The title of the four-movie/six-disc set Sam Peckinpah's The Legendary Westerns Collection implies that these are the essential Peckinpah Westerns, and though fans of the director's cult TV series The Westerner and his quasi-Western contemporary dramas Junior Bonner and Bring Me The Head Of Alfredo Garcia might quibble, there's no denying that these four movies run the full gamut of his approaches to the genre. In 1962's fairly straightforward Ride The High Country, Joel McCrea and Randolph Scott play aging outlaws trying to go straight, even as a crate of gold and a family of ruffians tempt them to return to thievery and violence. In the 1969 epic The Wild Bunch, William Holden leads an exhausted band of bandits through a big score that dead-ends in Mexico, under the gun of embittered ex-partner Robert Ryan. In the lyrical 1970 fable The Ballad Of Cable Hogue, bitter prospector Jason Robards finds a water hole in the desert and fights to defend it against rivals, deadbeats, and the inevitable press of progress. And in 1973's Pat Garrett And Billy The Kid, badman-turned-lawman James Coburn loses what's left of his soul while hunting down a younger version of himself, played by Kris Kristofferson. Though they range in tone from earnest to myth-busting to foggy, all four films deal with corrupt men chasing other corrupt men through dusty, obscured landscapes.

Some of the hallmarks of Peckinpah's style—most notably the moving POV shots, quick cuts, and off-center close-ups—manifest even in the colorful, smooth High Country, but Peckinpah didn't start experimenting recklessly until Wild Bunch and Ballad. The former's syrup-slow butchery and the latter's comic acceleration are tempered by leisurely scenes of people hanging out, enjoying each other's company. But Peckinpah had lost a lot of his bonhomie by Pat Garrett, a dry, dour film where the moments of poetic Americana barely cohere.
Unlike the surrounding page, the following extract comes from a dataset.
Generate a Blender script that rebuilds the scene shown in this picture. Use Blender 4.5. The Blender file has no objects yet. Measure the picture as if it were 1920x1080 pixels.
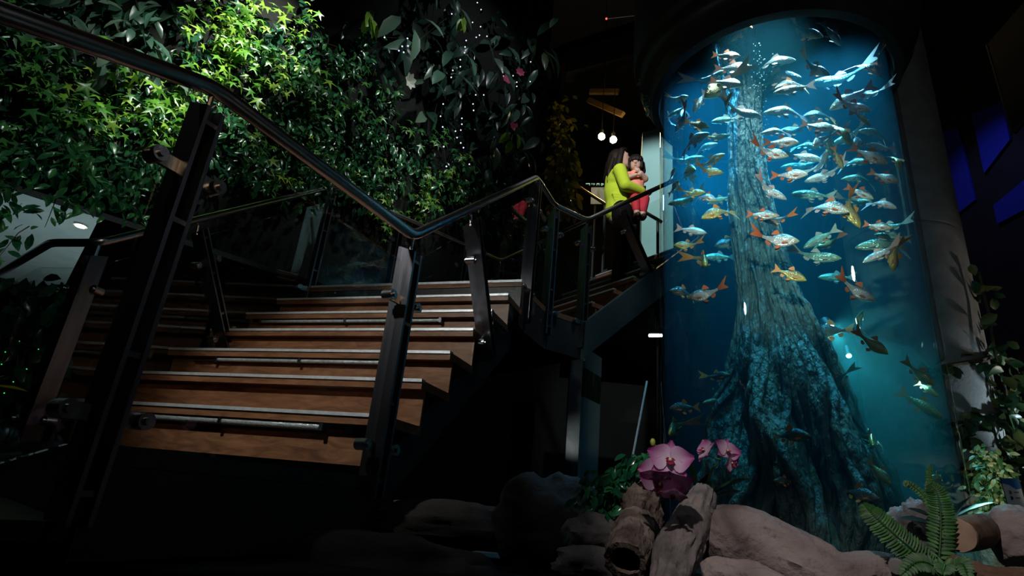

Pat Garrett remains Peckinpah's most self-conscious contribution to the early '70s' "revisionist Western" wave—right down to its high-lonesome, hookless Bob Dylan soundtrack, which recalls Leonard Cohen's score for Robert Altman's McCabe & Mrs. Miller—but Peckinpah was remaking the genre right from the start, by bluntly describing the base motivations of heroes. In Ballad especially, Peckinpah positions his star as a likeable old fool whose bearish face goes slack as he contemplates how to make money off a natural commodity. And in all Peckinpah's Westerns, movie legends walk through familiar situations in ways that feel wholly new and even a little dangerous, with facial expressions that express relief at finally being able to tell the truth, as actor/fan Benicio Del Toro phrases it on one of the set's documentaries: "I like losers. Sometimes second place is more exciting."

Key features: Behind-the-scenes featurettes accompany each individual film, and Peckinpah experts Nick Redman, Paul Seydor, Garner Simmons, and David Weddle provide multiple commentary track fawn-fests.